■ **Task**:
Everything from the first line down to the line containing "return m, nt, nt.nodes['Principled BSDF']" is to be retyped exactly, both ends included, with pictures left out.

^^^^^^^^

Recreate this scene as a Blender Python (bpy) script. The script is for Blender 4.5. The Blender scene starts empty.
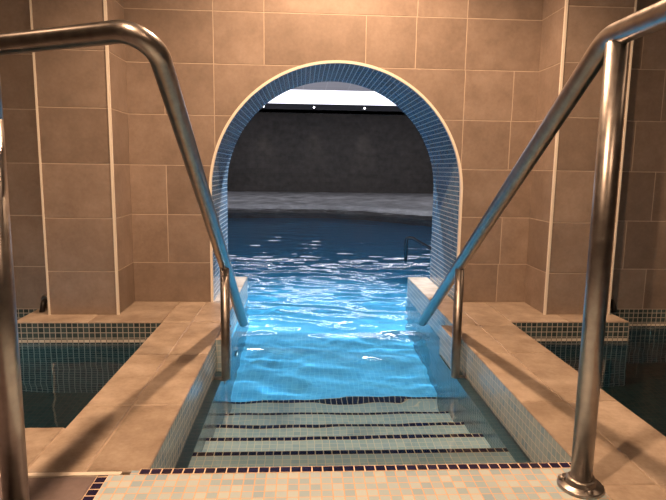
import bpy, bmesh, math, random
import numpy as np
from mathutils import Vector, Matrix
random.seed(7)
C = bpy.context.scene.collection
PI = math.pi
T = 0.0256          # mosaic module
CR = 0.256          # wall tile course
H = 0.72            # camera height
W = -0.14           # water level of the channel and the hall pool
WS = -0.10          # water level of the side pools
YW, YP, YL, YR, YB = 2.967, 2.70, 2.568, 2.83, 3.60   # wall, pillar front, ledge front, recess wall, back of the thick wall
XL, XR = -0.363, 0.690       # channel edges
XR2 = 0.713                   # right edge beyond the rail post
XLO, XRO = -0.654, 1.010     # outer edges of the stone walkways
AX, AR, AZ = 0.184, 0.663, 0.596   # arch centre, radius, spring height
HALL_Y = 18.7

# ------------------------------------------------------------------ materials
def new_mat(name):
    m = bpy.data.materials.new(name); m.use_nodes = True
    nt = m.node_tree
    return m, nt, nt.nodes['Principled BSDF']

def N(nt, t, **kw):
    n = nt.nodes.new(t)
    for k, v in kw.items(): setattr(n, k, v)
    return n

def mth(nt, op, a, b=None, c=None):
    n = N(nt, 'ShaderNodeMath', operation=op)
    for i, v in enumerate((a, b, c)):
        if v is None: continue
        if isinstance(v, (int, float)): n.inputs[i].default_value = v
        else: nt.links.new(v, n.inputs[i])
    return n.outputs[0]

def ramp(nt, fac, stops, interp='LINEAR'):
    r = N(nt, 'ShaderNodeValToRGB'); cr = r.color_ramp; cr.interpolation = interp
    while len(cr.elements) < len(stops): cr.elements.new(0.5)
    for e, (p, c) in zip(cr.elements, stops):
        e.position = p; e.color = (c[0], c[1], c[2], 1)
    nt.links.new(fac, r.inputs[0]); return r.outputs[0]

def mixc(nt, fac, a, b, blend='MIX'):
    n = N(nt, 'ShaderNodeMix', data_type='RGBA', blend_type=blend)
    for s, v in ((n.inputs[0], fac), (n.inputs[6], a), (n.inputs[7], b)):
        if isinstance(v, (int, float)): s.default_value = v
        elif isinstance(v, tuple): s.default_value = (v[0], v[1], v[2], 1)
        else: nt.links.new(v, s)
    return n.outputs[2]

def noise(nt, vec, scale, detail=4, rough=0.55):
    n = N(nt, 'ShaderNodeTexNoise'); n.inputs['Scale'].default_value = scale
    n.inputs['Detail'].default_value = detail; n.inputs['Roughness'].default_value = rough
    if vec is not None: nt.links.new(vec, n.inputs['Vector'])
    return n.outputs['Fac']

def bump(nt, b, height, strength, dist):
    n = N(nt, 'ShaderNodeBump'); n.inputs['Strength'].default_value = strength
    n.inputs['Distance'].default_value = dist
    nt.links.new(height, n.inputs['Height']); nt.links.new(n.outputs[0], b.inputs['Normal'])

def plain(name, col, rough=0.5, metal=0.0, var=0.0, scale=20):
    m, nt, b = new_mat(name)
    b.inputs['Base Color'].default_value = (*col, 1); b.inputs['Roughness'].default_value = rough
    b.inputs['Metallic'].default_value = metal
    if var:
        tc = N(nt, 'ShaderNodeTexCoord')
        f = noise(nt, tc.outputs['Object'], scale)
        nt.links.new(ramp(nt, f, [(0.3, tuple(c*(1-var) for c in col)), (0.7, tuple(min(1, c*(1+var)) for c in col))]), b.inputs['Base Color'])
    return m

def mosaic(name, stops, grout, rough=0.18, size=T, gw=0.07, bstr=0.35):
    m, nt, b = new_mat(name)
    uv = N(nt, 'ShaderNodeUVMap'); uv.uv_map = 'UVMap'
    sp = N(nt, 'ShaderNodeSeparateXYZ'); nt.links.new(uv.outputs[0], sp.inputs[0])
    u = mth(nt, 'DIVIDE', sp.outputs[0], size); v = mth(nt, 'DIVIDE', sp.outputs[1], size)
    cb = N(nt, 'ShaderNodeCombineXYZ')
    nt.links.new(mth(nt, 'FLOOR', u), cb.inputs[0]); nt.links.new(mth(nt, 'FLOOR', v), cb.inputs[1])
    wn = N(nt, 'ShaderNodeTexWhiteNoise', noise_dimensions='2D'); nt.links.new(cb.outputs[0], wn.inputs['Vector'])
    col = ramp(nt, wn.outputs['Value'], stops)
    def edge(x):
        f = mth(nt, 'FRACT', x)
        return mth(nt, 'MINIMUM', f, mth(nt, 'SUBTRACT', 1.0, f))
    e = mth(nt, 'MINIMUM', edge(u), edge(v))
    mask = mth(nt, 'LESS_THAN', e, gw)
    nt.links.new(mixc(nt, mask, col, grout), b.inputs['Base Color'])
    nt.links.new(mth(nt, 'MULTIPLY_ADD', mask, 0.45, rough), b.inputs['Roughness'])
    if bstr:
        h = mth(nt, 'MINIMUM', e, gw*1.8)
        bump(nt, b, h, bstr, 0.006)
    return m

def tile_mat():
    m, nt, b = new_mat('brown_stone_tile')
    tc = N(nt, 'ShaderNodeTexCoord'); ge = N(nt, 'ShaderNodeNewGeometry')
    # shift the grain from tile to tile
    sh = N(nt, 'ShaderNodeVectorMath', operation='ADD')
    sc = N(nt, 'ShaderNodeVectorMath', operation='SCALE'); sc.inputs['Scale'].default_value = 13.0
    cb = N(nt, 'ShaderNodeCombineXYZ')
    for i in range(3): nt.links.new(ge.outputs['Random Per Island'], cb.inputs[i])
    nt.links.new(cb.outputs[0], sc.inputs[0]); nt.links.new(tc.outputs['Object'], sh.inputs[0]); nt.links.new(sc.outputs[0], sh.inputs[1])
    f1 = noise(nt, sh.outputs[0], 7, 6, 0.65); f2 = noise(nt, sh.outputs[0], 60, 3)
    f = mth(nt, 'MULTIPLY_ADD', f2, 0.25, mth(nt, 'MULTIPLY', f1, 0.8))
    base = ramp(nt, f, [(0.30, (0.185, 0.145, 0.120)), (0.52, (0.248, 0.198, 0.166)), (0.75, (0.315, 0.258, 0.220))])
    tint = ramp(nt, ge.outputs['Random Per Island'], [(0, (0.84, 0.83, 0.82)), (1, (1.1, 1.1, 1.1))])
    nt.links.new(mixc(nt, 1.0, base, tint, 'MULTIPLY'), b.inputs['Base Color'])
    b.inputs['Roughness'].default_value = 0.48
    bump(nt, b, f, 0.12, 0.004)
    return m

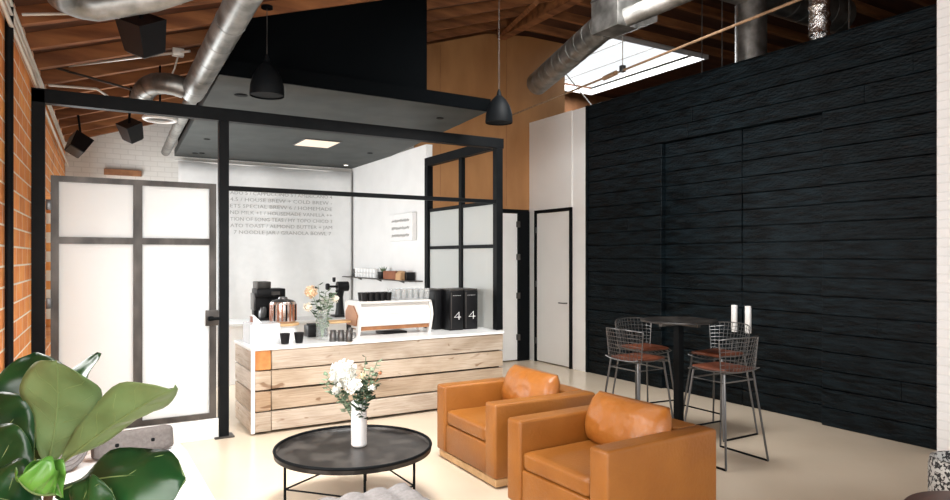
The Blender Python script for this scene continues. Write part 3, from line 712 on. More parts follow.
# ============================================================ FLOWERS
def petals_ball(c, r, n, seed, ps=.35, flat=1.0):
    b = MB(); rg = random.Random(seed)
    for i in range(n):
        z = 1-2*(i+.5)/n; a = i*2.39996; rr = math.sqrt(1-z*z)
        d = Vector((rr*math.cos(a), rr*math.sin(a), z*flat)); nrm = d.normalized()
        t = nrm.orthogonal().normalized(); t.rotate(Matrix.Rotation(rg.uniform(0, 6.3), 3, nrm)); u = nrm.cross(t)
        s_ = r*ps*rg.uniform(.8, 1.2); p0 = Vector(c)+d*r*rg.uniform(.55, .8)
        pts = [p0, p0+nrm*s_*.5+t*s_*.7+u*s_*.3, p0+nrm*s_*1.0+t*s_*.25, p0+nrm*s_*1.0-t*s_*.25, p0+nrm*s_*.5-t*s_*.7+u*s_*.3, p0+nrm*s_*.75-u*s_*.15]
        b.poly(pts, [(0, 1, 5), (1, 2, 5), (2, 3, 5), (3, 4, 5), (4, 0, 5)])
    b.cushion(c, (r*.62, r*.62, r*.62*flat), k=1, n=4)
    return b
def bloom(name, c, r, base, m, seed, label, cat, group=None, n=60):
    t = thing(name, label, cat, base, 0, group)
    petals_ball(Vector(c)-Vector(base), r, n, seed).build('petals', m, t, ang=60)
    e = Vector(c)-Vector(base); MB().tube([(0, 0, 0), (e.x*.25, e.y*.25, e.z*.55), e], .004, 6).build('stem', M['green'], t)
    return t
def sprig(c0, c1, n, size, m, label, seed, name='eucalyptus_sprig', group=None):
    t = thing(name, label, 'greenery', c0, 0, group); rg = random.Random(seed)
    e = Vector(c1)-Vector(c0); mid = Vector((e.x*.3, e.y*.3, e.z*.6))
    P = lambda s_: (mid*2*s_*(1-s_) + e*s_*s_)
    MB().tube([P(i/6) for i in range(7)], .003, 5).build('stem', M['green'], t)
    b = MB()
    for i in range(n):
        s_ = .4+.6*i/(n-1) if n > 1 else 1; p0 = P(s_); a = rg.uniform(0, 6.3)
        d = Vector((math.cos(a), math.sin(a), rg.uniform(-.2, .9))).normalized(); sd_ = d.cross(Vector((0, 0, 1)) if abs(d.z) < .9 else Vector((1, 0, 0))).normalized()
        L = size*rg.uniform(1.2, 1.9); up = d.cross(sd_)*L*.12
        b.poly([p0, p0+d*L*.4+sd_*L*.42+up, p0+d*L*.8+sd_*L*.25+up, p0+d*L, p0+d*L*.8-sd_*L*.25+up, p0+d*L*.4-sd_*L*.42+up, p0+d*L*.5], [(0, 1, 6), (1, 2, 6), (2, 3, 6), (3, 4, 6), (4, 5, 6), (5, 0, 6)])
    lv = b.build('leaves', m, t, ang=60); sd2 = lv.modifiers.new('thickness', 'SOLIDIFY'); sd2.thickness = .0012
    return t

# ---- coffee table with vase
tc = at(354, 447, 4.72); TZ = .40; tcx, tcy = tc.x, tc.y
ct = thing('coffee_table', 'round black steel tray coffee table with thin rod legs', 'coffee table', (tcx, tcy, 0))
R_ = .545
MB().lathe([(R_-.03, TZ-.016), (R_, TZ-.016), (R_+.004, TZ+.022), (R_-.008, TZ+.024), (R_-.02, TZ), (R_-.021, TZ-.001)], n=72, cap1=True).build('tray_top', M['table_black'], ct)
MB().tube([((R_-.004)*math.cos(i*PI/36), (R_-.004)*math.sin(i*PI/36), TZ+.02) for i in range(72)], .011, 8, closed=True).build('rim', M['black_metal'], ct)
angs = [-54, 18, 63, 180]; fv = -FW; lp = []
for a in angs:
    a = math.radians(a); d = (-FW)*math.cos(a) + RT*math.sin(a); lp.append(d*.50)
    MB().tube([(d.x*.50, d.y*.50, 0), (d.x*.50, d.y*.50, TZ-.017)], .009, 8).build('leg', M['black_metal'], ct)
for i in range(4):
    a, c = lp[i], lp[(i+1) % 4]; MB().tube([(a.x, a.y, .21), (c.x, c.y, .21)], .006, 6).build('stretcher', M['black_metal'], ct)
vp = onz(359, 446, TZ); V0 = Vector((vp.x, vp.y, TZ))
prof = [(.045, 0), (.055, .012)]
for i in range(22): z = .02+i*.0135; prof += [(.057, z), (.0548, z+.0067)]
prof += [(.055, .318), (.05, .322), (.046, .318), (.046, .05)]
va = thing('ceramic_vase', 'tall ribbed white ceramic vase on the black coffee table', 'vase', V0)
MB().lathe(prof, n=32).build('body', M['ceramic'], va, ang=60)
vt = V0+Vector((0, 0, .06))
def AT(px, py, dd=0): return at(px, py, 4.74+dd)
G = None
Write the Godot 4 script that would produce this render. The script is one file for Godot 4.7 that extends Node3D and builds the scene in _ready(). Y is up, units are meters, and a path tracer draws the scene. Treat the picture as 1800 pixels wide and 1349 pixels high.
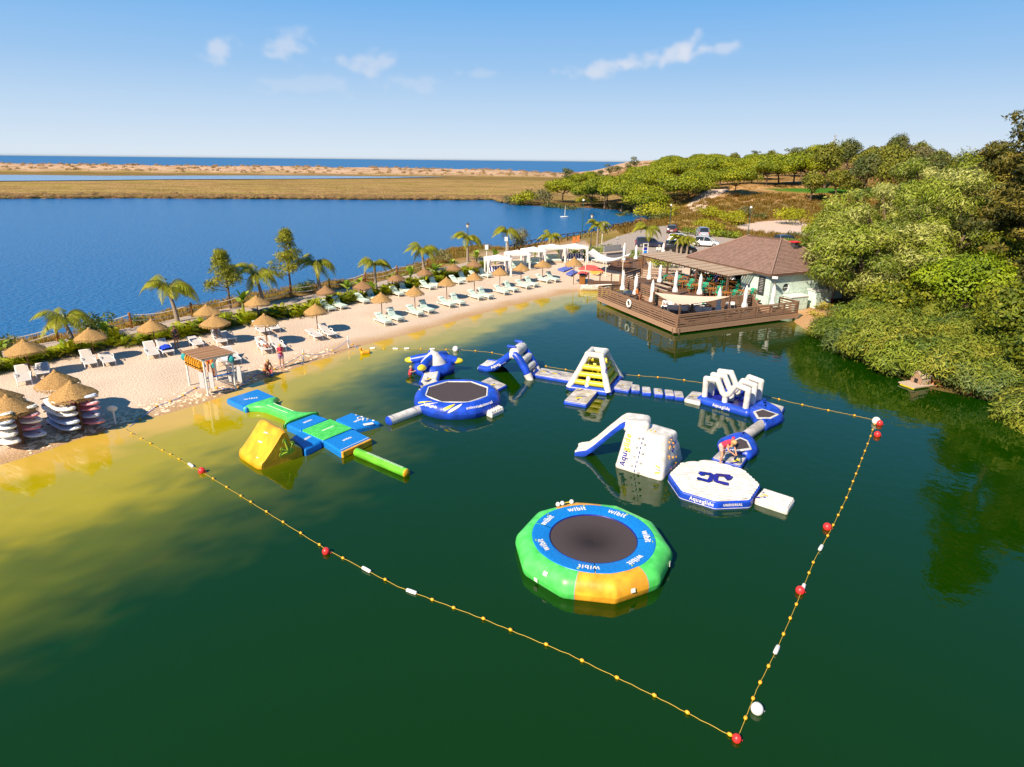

^^^^^^^^

■ **Complete response**:
Recreate this scene as a Blender Python (bpy) script. The script is for Blender 4.5. The Blender scene starts empty.
import bpy, bmesh, math, random
import numpy as np
from mathutils import Vector, Matrix
random.seed(7)
C = bpy.context.scene.collection
PI = math.pi
T = 0.0256          # mosaic module
CR = 0.256          # wall tile course
H = 0.72            # camera height
W = -0.14           # water level of the channel and the hall pool
WS = -0.10          # water level of the side pools
YW, YP, YL, YR, YB = 2.967, 2.70, 2.568, 2.83, 3.60   # wall, pillar front, ledge front, recess wall, back of the thick wall
XL, XR = -0.363, 0.690       # channel edges
XR2 = 0.713                   # right edge beyond the rail post
XLO, XRO = -0.654, 1.010     # outer edges of the stone walkways
AX, AR, AZ = 0.184, 0.663, 0.596   # arch centre, radius, spring height
HALL_Y = 18.7

# ------------------------------------------------------------------ materials
def new_mat(name):
    m = bpy.data.materials.new(name); m.use_nodes = True
    nt = m.node_tree
    return m, nt, nt.nodes['Principled BSDF']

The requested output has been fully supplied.